Over the holidays I had a great nostalgia trip watching the recent Netflix series “The toys that made us” about the history of toys. One of the episodes focused on “He-Man and the Masters of the Universe“. For those of you who did not grow up in the 1980s, the titular character had a habit of loudly proclaiming “I have the power” right before getting down to business and saving the day. I feel like loudly proclaiming “I have the power” is as good a segue as any to discuss the general principles surrounding the rule in Saunders v. Vautier.
The term “Saunders v. Vautier” is often thrown around by estates lawyers as if it is a foregone conclusion that everyone in the room, including clients, should instinctively know what is meant by the phrase. This, of course, is not always the case. For those needing a general refresher look no further.
When lawyers mention the rule in “Saunders v. Vautier” it is often done in reference to a scenario wherein a beneficiary is not to receive certain property until a specific age, however as the provision providing for the gift does not contain a “gift-over” to another beneficiary should the originally named beneficiary not reach the specified age, the beneficiary immediately demands receipt of the gift upon attaining 18 years of age thereby collapsing the trust. While the rule in Saunders v. Vautier can be utilized in such a scenario, it would be a mistake to assume that this is the only scenario in which the rule in Saunders v. Vautier may be utilized, as the potential applications of the rule are much more expansive than this.
At its most expansive the rule in Saunders v. Vautier can be thought of as the rule which allows a beneficiary(s) to ignore the testator’s/settlor’s intentions and vary the terms of a trust. It stands for the proposition that if all potential beneficiaries of a trust, collectively representing 100% of the potential “ownership” of the assets of the trust, unanimously direct that the trust is to be wound up and/or varied, the trustee(s) must act in accordance with the beneficiaries’ direction regardless of whether such direction goes against the testator’s/settlor’s “intention” in establishing the trust. As summarized by the Supreme Court of Canada in Buschau v. Rogers Communications Inc.:
“The common law rule in Saunders v. Vautier can be concisely stated as allowing beneficiaries of a trust to depart from the settlor’s original intentions provided that they are of full legal capacity and are together entitled to all the rights of beneficial ownership in the trust property. More formally, the rule is stated as follows in Underhill and Hayton: Law of Trusts and Trustees (14th ed. 1987), at p. 628:
If there is only one beneficiary, or if there are several (whether entitled concurrently or successively) and they are all of one mind, and he or they are not under any disability, the specific performance of the trust may be arrested, and the trust modified or extinguished by him or them without reference to the wishes of the settlor or trustees.”
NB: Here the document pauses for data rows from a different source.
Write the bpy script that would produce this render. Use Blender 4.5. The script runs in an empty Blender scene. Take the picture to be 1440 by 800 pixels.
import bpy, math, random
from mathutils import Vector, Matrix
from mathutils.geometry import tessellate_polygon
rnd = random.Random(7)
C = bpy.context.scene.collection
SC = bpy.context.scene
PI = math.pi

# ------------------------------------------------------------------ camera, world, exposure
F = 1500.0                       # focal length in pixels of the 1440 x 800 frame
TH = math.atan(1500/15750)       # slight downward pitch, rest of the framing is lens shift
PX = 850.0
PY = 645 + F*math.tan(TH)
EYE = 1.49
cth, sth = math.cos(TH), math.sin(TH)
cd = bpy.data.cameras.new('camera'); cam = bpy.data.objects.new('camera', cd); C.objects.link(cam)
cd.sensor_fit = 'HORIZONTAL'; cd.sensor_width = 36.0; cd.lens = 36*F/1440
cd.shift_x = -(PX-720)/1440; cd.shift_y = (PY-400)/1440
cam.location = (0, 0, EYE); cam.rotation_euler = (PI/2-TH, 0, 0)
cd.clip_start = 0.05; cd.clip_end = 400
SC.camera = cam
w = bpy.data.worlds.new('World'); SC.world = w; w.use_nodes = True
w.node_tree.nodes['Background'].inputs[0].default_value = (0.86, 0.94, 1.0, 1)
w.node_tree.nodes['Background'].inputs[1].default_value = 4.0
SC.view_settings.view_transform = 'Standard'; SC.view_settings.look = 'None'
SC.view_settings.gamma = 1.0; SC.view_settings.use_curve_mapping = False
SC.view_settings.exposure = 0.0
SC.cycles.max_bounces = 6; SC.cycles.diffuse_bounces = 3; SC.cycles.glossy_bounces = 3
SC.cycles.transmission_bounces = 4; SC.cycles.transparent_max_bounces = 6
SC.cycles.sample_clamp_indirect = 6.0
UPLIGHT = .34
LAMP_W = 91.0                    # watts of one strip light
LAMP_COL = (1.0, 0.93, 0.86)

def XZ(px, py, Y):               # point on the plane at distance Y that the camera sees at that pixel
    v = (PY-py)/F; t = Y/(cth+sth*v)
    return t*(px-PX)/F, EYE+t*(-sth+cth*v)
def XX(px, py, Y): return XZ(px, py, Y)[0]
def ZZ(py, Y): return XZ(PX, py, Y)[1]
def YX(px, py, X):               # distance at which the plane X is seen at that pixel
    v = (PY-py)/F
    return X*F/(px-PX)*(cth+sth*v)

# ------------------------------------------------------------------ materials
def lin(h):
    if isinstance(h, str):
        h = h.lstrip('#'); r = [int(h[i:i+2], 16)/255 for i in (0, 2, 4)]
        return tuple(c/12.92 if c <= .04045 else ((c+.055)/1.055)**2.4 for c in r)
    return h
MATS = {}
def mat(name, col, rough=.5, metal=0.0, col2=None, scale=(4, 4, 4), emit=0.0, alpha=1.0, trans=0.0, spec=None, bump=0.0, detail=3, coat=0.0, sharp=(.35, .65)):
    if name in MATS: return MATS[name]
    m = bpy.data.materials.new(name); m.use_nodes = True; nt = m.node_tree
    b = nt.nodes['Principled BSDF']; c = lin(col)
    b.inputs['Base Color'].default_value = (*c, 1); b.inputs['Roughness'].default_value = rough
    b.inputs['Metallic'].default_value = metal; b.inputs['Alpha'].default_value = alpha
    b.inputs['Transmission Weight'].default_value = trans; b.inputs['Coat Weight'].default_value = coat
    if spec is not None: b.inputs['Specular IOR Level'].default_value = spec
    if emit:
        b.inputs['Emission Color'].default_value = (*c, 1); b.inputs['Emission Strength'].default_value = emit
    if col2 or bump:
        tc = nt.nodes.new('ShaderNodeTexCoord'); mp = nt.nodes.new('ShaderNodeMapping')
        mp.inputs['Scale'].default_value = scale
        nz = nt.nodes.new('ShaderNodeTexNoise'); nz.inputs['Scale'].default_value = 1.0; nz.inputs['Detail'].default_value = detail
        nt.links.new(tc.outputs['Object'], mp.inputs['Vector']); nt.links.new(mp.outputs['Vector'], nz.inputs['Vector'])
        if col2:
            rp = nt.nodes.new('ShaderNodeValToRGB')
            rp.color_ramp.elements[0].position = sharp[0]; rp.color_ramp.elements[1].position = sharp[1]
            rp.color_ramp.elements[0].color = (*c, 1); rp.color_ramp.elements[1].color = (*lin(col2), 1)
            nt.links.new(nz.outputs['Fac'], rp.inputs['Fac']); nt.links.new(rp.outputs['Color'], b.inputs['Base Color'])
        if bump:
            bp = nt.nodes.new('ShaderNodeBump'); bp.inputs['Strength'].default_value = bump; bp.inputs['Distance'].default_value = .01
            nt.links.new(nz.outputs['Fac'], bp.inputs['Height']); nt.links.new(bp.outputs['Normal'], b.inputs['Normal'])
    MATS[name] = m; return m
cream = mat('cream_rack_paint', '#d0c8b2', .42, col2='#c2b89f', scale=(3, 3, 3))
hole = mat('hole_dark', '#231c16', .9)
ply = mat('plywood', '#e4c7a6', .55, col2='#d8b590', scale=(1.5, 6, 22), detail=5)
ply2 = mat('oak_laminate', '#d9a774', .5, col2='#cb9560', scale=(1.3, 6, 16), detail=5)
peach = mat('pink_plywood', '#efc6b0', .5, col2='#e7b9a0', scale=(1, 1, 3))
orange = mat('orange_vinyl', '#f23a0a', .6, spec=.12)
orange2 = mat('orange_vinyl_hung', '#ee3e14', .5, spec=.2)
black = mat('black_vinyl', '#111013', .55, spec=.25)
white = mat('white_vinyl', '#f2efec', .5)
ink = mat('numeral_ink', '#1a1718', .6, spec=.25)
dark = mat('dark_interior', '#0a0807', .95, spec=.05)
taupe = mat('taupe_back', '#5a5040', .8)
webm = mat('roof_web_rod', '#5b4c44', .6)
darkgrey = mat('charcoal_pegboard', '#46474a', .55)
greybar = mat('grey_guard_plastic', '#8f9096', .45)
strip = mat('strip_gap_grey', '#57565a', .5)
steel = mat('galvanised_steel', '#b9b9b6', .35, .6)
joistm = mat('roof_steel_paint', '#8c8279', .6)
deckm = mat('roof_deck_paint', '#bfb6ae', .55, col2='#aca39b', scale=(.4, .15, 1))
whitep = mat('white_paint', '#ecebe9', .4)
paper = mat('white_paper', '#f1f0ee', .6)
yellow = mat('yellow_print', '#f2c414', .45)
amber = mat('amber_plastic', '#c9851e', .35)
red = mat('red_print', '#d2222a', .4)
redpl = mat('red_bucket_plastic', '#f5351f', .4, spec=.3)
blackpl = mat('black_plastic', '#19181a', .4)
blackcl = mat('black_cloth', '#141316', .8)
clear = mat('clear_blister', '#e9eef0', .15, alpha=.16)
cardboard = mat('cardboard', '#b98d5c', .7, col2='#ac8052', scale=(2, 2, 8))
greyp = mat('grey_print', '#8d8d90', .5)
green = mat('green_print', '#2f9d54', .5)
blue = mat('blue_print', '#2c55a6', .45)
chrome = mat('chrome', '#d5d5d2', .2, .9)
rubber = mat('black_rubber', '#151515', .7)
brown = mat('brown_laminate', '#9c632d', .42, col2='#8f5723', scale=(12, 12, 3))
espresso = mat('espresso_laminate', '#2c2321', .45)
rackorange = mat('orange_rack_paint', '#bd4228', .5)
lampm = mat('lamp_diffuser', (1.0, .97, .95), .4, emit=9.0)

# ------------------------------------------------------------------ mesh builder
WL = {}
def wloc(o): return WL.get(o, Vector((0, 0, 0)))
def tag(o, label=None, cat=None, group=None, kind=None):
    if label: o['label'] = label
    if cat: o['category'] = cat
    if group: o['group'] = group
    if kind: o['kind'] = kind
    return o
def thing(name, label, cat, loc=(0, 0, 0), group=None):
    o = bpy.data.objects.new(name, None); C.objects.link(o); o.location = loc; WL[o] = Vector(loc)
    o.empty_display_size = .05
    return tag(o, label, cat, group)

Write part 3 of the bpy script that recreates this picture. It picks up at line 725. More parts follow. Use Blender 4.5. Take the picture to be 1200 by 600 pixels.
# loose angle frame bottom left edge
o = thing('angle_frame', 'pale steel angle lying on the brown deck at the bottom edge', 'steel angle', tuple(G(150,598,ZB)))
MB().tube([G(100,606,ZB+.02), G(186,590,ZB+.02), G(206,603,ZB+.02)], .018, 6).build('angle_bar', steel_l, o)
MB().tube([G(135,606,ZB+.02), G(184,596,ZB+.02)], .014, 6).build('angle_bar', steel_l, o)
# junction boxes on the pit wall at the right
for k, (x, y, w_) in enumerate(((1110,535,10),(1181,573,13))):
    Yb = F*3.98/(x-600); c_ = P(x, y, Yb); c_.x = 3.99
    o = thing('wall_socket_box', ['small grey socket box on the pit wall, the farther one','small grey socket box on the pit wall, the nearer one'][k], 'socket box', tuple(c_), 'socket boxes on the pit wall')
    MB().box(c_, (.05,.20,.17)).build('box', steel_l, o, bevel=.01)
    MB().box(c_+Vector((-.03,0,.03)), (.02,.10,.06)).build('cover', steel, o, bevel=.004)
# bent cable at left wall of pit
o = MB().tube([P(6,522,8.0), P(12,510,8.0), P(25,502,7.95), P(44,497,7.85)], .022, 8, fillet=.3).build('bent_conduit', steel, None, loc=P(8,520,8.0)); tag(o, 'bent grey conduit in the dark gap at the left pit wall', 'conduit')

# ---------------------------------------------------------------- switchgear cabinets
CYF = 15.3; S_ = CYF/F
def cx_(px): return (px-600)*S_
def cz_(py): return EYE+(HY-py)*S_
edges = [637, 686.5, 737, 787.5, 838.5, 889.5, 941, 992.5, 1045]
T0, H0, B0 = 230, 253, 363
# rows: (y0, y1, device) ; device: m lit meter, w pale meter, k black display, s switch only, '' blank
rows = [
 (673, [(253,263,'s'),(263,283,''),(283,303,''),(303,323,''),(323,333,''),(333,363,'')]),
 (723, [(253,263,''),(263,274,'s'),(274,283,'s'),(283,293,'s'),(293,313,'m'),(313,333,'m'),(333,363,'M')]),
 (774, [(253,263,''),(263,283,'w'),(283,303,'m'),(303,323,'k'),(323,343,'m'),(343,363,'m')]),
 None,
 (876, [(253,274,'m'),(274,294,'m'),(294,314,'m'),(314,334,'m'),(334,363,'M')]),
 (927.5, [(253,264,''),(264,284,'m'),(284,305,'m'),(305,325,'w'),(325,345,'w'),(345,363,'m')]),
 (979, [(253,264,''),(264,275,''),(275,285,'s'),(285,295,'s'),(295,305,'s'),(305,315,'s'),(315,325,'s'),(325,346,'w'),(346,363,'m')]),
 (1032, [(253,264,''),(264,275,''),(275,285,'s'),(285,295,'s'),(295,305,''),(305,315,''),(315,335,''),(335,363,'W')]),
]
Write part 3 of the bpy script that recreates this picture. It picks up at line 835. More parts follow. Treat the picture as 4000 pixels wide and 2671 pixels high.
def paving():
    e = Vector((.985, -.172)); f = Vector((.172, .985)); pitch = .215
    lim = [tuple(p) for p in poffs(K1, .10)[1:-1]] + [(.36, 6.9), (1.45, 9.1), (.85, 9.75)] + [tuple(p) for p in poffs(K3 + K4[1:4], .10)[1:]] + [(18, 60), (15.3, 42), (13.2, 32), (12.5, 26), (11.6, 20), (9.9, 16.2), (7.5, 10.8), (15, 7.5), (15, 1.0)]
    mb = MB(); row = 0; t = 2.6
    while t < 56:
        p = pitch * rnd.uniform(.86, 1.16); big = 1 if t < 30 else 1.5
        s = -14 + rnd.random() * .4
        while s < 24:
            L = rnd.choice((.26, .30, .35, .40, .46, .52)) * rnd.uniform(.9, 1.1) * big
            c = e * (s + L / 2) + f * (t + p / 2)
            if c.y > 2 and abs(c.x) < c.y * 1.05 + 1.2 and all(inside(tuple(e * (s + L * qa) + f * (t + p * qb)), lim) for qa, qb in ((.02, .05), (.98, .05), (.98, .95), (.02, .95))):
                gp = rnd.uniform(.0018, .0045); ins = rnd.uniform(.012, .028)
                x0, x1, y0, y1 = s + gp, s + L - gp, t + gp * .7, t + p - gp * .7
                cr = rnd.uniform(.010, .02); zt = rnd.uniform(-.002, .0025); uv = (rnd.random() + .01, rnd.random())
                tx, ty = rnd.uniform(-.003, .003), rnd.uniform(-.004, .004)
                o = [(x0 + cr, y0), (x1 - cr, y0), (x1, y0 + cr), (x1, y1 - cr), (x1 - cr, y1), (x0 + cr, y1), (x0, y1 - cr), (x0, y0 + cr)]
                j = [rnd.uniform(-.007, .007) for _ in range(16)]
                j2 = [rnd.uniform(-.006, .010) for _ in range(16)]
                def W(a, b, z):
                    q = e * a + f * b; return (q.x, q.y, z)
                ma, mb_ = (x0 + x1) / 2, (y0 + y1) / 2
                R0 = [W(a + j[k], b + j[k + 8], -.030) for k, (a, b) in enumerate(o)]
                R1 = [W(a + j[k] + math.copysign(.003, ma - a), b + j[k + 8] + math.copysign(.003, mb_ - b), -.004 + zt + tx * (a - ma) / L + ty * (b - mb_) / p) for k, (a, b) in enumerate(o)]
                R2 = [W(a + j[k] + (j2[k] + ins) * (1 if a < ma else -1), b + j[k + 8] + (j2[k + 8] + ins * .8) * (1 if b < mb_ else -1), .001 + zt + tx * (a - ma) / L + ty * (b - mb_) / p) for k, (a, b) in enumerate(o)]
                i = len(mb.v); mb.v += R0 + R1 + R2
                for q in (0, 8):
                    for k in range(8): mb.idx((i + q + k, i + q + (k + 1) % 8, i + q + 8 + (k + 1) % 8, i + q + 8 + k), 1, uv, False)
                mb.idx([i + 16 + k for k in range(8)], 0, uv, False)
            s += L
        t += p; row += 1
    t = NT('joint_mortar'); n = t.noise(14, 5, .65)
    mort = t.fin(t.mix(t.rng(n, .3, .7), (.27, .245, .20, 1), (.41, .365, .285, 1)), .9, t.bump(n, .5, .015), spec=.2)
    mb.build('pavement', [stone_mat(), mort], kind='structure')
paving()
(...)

If even one beneficiary of the trust, however remote their interest may be, should refuse to consent to the proposed variation, the rule in Saunders v. Vautier may not be utilized and the trust must continue to be administered as settled. If one of the potential beneficiaries of the trust is under a legal disability, whether as a result of being a minor or otherwise, the principles from Saunders v. Vautier may still be utilized, however the consent of the beneficiary under a legal disability must be obtained under the Variation of Trusts Act which allows the court to consent to the proposed variation on behalf of the beneficiary under a legal disability. Should the court ultimately provide such a consent, and assuming all remaining “sui juris” beneficiaries have already consented to the proposed variation, all potential beneficiaries would have consented to the proposed variation and the rule in Saunders v. Vautier would be invoked.
Thank you for reading. Wield that power wisely.